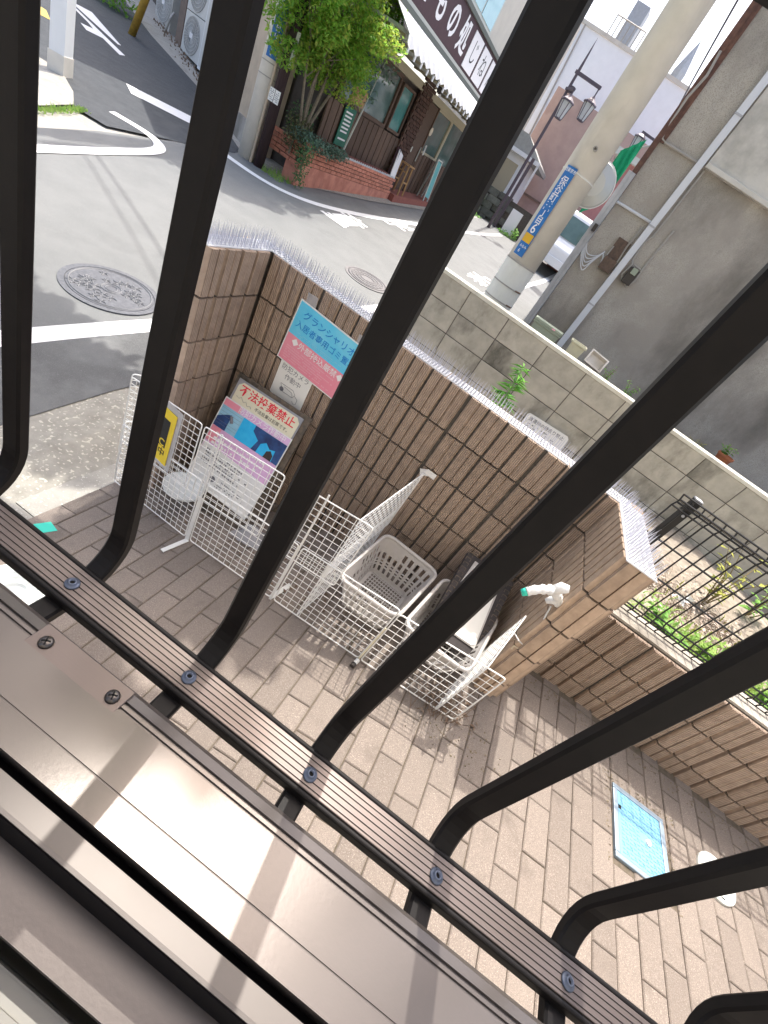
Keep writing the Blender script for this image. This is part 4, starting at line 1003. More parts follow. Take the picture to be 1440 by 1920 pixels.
m1 = MB().lathe([(.001, -.09), (.040, -.085), (.046, -.07), (.046, 0)], (.040, GY, 1.665), 20, Matrix.Rotation(-math.pi/2, 4, 'X') @ Matrix.Scale(-1, 4, (0, 0, 1))).build('meter', 'meter_glass', gb)
MB().box(-.02, .085, GY-.075, GY, 1.49, 1.585).build('meter_base', 'meter_rust', gb, bevel=.006)
MB().box(-.022, .088, GY-.02, GY, 1.585, 1.73).build('meter_backplate', 'meter_rust', gb)
MB().box(.195, .275, GY-.05, GY, 1.50, 1.62).build('meter', 'meter_glass', gb, bevel=.006)
MB().box(.215, .26, GY-.062, GY-.05, 1.575, 1.62).build('meter_window', 'box_green', gb, bevel=.003)
b = MB()
for k in range(5):
    dr = .05+.028*k
    b.tube(curve([(-.21, GY-.02, 1.63-.004*k), (-.20, GY-.04, 1.60-dr*.5), (-.15+.01*k, GY-.05, 1.575-dr), (-.08, GY-.04, 1.565-dr*.4), (-.045, GY-.02, 1.60)], 5), .004, 5)
b.tube(curve([(-.05, GY-.02, 1.585), (-.03, GY-.03, 1.56), (-.02, GY-.03, 1.53), (-.005, GY-.02, 1.50)], 4), .005, 5)
b.build('cable_loops', 'pipe_white', gb)
MB().box(-.235, -.205, GY-.11, GY-.05, 1.66, 1.71).build('pipe_clamp', 'meter_glass', gb)
KB = 6.0/GY                    # wall set back to y = 6 m: same bearings, true size there
for o in gb.children_recursive:
    o.data.transform(Matrix.Translation((0, 0, 1.41)) @ Matrix.Scale(KB, 4) @ Matrix.Translation((0, 0, -1.41)))
MB().box(-.27, 7.3, 5.96, 12.6, 3.745, 3.80).build('roof_edge', 'grey_mortar', gb)
struct(MB().box(-.22, 7, 4.39, 4.80, -.6, .775).build('terrace', 'ledge_wood'))
struct(MB().box(-.24, 7, 4.802, 6.0, -.6, .66).build('terrace', 'soil'))
led0 = set(COL.objects)
# things on the ledge
def tub(name, label, x0, x1, y0, y1, z0, z1, m, cat, rim=.01, taper=.9, lid=None, wall_=.006):
    t = thing(name, label, cat, ((x0+x1)/2, (y0+y1)/2, z0)); cx, cy = (x0+x1)/2, (y0+y1)/2; b = MB()
    def ring(k, z, ins=0): return [(cx+sx*((x1-x0)/2*k-ins), cy+sy*((y1-y0)/2*k-ins), z) for sx, sy in ((-1, -1), (1, -1), (1, 1), (-1, 1))]
    L = [ring(taper, z0), ring(1, z1-rim*1.5), ring(1, z1-rim*1.5, -rim), ring(1, z1, -rim), ring(1, z1, wall_), ring(taper, z0+wall_, wall_)]
    b.v = sum(L, []); b.f = [(3, 2, 1, 0)]+[(l*4+k, l*4+(k+1) % 4, (l+1)*4+(k+1) % 4, (l+1)*4+k) for l in range(5) for k in range(4)]+[(20, 21, 22, 23)]
    b.build('body', m, t, bevel=.003)
    if lid: MB().box(x0-.012, x1+.012, y0-.012, y1+.012, z1+.001, z1+.028).build('lid', lid, t, bevel=.006)
    return t
t = tub('storage_box', 'sage green lidded storage box on the ledge at the foot of the downpipe', -.185, .088, 4.40, 4.50, .80, .945, 'box_green', 'storage box', lid='box_green')
MB().box(-.15, .05, 4.3975, 4.40, .845, .915).build('front_panel', 'box_green', t)
MB().box(-.01, .02, 4.3860, 4.3885, .955, .968).build('sticker', 'poster_pink_pale', t)
tub('planter_box', 'cream plastic planter box right of the downpipe', .185, .325, 4.40, 4.52, .805, .985, 'bin_cream', 'planter', rim=.012, taper=.8)
t = tub('shallow_tray', 'dirty white plastic tray tilted up beside the cream planter', -.085, .085, -.06, .06, 0, .05, 'tray_white', 'tray', rim=.008, taper=.92)
t.location = (.455, 4.46, .92); t.rotation_euler = (math.radians(58), math.radians(4), 0)
for c_ in t.children: c_.matrix_parent_inverse = Matrix.Identity(4)
b = MB(); b.lathe([(.05, 0), (.068, .10), (.075, .10), (.075, .12), (.066, .12), (.048, .03), (.001, .03)], (1.82, 4.46, .81), 18)
t = thing('flower_pot', 'small terracotta flower pot with a green plant on the ledge, far right', 'flower pot', (1.82, 4.46, .81)); b.build('pot', 'terracotta', t, smooth=False)
plant('pot_plant', 'small green plant growing in the terracotta pot', 1.80, 4.46, .90, .13, 7, 'weed_leaf', (.03, .06), .7, tiers=4)
plant('ledge_weed', 'thin green weed on the ledge right of the white tray', .62, 4.47, .80, .22, 7, 'weed_leaf', (.02, .045), .5, tiers=5)
plant('ledge_weed', 'green weed at the foot of the grey wall, left of the fourth bar', .84, 4.47, .80, .20, 7, 'weed_leaf', (.02, .05), .6, tiers=5)
plant('ledge_weed', 'small bright weed on the ledge right of the fourth bar', 1.23, 4.43, .84, .10, 7, 'grass', (.02, .05), .8, tiers=4)
plant('ledge_weed', 'pale trailing weed on the ledge left of the terracotta pot', 1.60, 4.45, .80, .12, 8, 'weed_yellow', (.02, .05), 1.2, tiers=4)

for o in [o for o in COL.objects if o not in led0 and o.parent is None]:      # the pots stand a little back on the terrace
    k = 1.055 if o.type == 'EMPTY' else 1
    o.location = (o.location.x*k, o.location.y*k, 1.41+(o.location.z-1.41)*k)
# ================================================================ utility pole with address sign and mirror
PXY = (-.688, 5.6); zb_ = rz(*PXY)-.1
up = thing('utility_pole', 'thick pale concrete utility pole beside the grey building', 'utility pole', (*PXY, zb_))
b = MB(); b.lathe([(.178, zb_), (.172, 1.15)], (*PXY, 0), 28); b.build('lower_shaft', 'pole_pale', up, smooth=False)
b = MB(); b.lathe([(.1745, .85), (.172, 1.36)], (*PXY, 0), 28); 
b = MB(); b.lathe([(.1705, 1.15), (.135, 8.6)], (*PXY, 0), 28); b.build('shaft', 'pole_concrete', up, smooth=True)
for z in (.62, .76, .92, 1.15):
    MB().lathe([(.1795-.002*z, z), (.1795-.002*z, z+.012)], (*PXY, 0), 28).build('steel_band', 'conduit', up)
b = MB()
for z in (.63, .77, .93): b.tube([(PXY[0]+.12, PXY[1]-.13, z), (PXY[0]+.175, PXY[1]-.14, z+.006)], .007, 6)
b.build('band_clips', 'rust', up)
MB().lathe([(.001, .0), (.018, .0), (.02, .05), (.012, .05), (.01, .02)], (PXY[0]+.02, PXY[1]-.165, 2.2), 12, Matrix.Rotation(math.pi/2, 4, 'X')).build('step_socket', 'conduit', up)
MB().lathe([(.1705, 1.99), (.1705, 2.0)], (*PXY, 0), 28).build('steel_band', 'pole_pale', up)
sg = thing('address_sign', 'blue address sign 保谷町三丁目 6 strapped to the thick concrete pole', 'sign', (-.78, 5.43, 1.5), 'blue address signs on poles')
def polesign(sg, cx, cy, rad, a0, a1, z0, z1, lines, amber, lower):
    """sign bent round a pole between bearings a0 and a1"""
    def at(u, v, o=.004):       # u -1..1 across, v 0..1 up
        a_ = a0+(a1-a0)*(u+1)/2; return Vector((cx+(rad+o)*math.sin(a_), cy-(rad+o)*math.cos(a_), z0+(z1-z0)*v))
    b = MB(); n = 8
    for o in (.003, .007):
        for i in range(n+1):
            for v in (0, 1): b.v.append(at(-1+2*i/n, v, o))
    for k in (0, 1):
        for i in range(n): q = k*2*(n+1)+2*i; b.f.append((q, q+2, q+3, q+1))
    m_ = 2*(n+1); b.f += [(0, 1, m_+1, m_), (2*n, 2*n+1, m_+2*n+1, m_+2*n)]+[(2*i, 2*i+2, m_+2*i+2, m_+2*i) for i in range(n)]+[(2*i+1, 2*i+3, m_+2*i+3, m_+2*i+1) for i in range(n)]
    b.build('plate', 'sign_blue', sg)
    Hh = z1-z0; Wd = rad*(a1-a0)
    def glyph(s, u, v, size, m='ink_white', sx=1):
        M = frame(at(u, v, .0082), at(u+.01, v)-at(u-.01, v), (0, 0, 1)); o = text(s, size, m, M, None, bold=.012, sx=sx)
        for q in o.data.vertices:   # wrap the print round the pole
            p = q.co; dx, dy = p.x-cx, p.y-cy; l = math.hypot(dx, dy); q.co.x, q.co.y = cx+dx/l*(rad+.0082), cy+dy/l*(rad+.0082)
        o.parent = sg; o.matrix_parent_inverse = sg.matrix_basis.inverted()
    for s, u, v, k in lines: glyph(s, u, v, k)
    b = MB(); n = 4
    for i in range(n+1):
        for v in amber: b.v.append(at(-1+1.75*i/n+.1, v, .0080))
    b.f = [(2*i, 2*i+2, 2*i+3, 2*i+1) for i in range(n)]; b.build('amber_square', 'sign_amber', sg)
    for s, u, v, k in lower: glyph(s, u, v, k)
cs = [('西東京市', 0, .958, .034), ('保', 0, .845, .080), ('谷', -.0, .755, .080), ('町', -.0, .665, .080), ('三', 0, .575, .080), ('丁', -.0, .495, .080), ('目', 0, .41, .080), ('6', 0, .315, .12)]
polesign(sg, PXY[0], PXY[1], .173, math.radians(-42), math.radians(-4), 1.21, 2.02, cs, (.155, .255), [('みなみ', .1, .105, .03), ('6', -.2, .05, .045)])
t = thing('traffic_mirror', 'grey round back of a traffic mirror behind the thick concrete pole', 'mirror', (-.50, 5.75, 2.05))
b = MB(); Rm = Matrix.Rotation(math.radians(90), 4, 'X') @ Matrix.Rotation(math.radians(12), 4, 'Y')
b.lathe([(.001, .045), (.10, .040), (.185, .015), (.20, 0), (.20, -.015), (.001, -.015)], (-.545, 5.80, 2.04), 32, Rm); b.build('back_shell', 'mirror_back', t, smooth=False)
b = MB(); b.lathe([(.201, .003), (.206, .0), (.206, -.012), (.201, -.016)], (-.545, 5.80, 2.04), 32, Rm); b.build('rim', 'white_plastic', t)
# ================================================================ shop across the street (frontage runs along y, rises gently)
def sh(y, z): return z+.022*(y-8.5)
def sbox(b, x0, x1, y0, y1, z0, z1):
    """box on the frontage whose levels follow the slight rise of the shop front"""
    return b.add([(x, y, sh(y, z)) for z in (z0, z1) for y in (y0, y1) for x in (x0, x1)], [(0, 2, 3, 1), (4, 5, 7, 6), (0, 1, 5, 4), (2, 6, 7, 3), (0, 4, 6, 2), (1, 3, 7, 5)])
shop = thing('pottery_shop', 'two storey pottery shop with white awning and brown fascia sign across the street', 'shop', (-7, 13, 0))
XF = -5.55
b = MB(); sbox(b, -7.1, XF-.12, 9.15, 17.6, -.6, 2.5); b.build('wall', 'wall_dark', shop)
b = MB(); sbox(b, -7.1, XF+.25, 11.7, 17.6, 2.95, 6.6); b.build('upper_wall', 'render_cream', shop)
b = MB(); sbox(b, -5.75, -4.60, 8.95, 17.4, 2.61, 2.65); b.build('soffit', 'soffit', shop)
b = MB()
for i in range(9):
    y = 9.1+1.0*i; sbox(b, -5.7, -4.62, y, y+.03, 2.57, 2.61)
stuff(b.build('soffit_beams', 'frame_cream', shop))
# awning: canopy plus scalloped valance
aw = MB(); n = 60
for i in range(n+1):
    y = 8.9+8.5*i/n
    s_ = .055*abs(math.sin(i*math.pi/2.0)) if i % 2 else .0
    for x, z in ((-4.90, 2.90), (-4.47, 2.62), (-4.445, 2.52-.05*(i % 2))): aw.v.append((x, y, sh(y, z)))
aw.f = [(3*i+k, 3*i+k+1, 3*i+k+4, 3*i+k+3) for i in range(n) for k in (0, 1)]
o = aw.build('awning', 'awning_white', shop); s_ = o.modifiers.new('s', 'SOLIDIFY'); s_.thickness = .012
b = MB()
for i in range(26): y = 9.0+.325*i; b.box(-4.455, -4.435, y, y+.05, sh(y, 2.41), sh(y, 2.49))
stuff(b.build('awning_tassels', 'awning_white', shop))
b = MB(); sbox(b, -5.30, -4.87, 8.7, 17.5, 2.955, 3.005); b.build('sign_base', 'trim_pale', shop)
b = MB(); sbox(b, -5.30, -4.84, 8.7, 17.5, 2.88, 2.95); b.build('gutter', 'trim_green', shop)
b = MB(); sbox(b, -5.30, -4.90, 8.7, 17.5, 3.008, 3.70); fas = b.build('fascia_sign', 'sign_brown', shop)
b = MB(); sbox(b, -5.32, -4.86, 8.7, 17.5, 3.702, 3.77); b.build('sign_trim', 'trim_green', shop)
def sgl(s, y, z, size, m, x=-4.895, sx=1.0, par=fas, bold=.02):
    text(s, size, m, frame((x, y, sh(y, z)), (0, 1, .022), (0, 0, 1)), par, bold=bold, sx=sx)
for i, c_ in enumerate('やきもの処'): sgl(c_, 9.0+.74*i, 3.35, .54, 'ink_white', bold=.03)
for i, c_ in enumerate('じねん'):
    y = 12.78+.84*i
    b = MB(); sbox(b, -4.898, -4.886, y-.36, y+.36, 3.06, 3.64); pn = b.build('sign_panel', 'ink_white', fas)
    text(c_, .42, 'ink_black', frame((-4.884, y, sh(y, 3.35)), (0, 1, .022), (0, 0, 1)), fas, bold=-.005)
for y in (15.3, 16.14):
    b = MB(); sbox(b, -4.898, -4.886, y-.36, y+.36, 3.06, 3.64); b.build('sign_panel', 'ink_white', fas)
sgl('。', 15.4, 3.38, .42, 'ink_black', -4.884, bold=0)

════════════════

▶ _What the exercise asks_: Only lines with the string "follow" belong in your answer; copy each one.

▶ _Result_:
Keep writing the Blender script for this image. This is part 4, starting at line 1003. More parts follow. Take the picture to be 1440 by 1920 pixels.
    """box on the frontage whose levels follow the slight rise of the shop front"""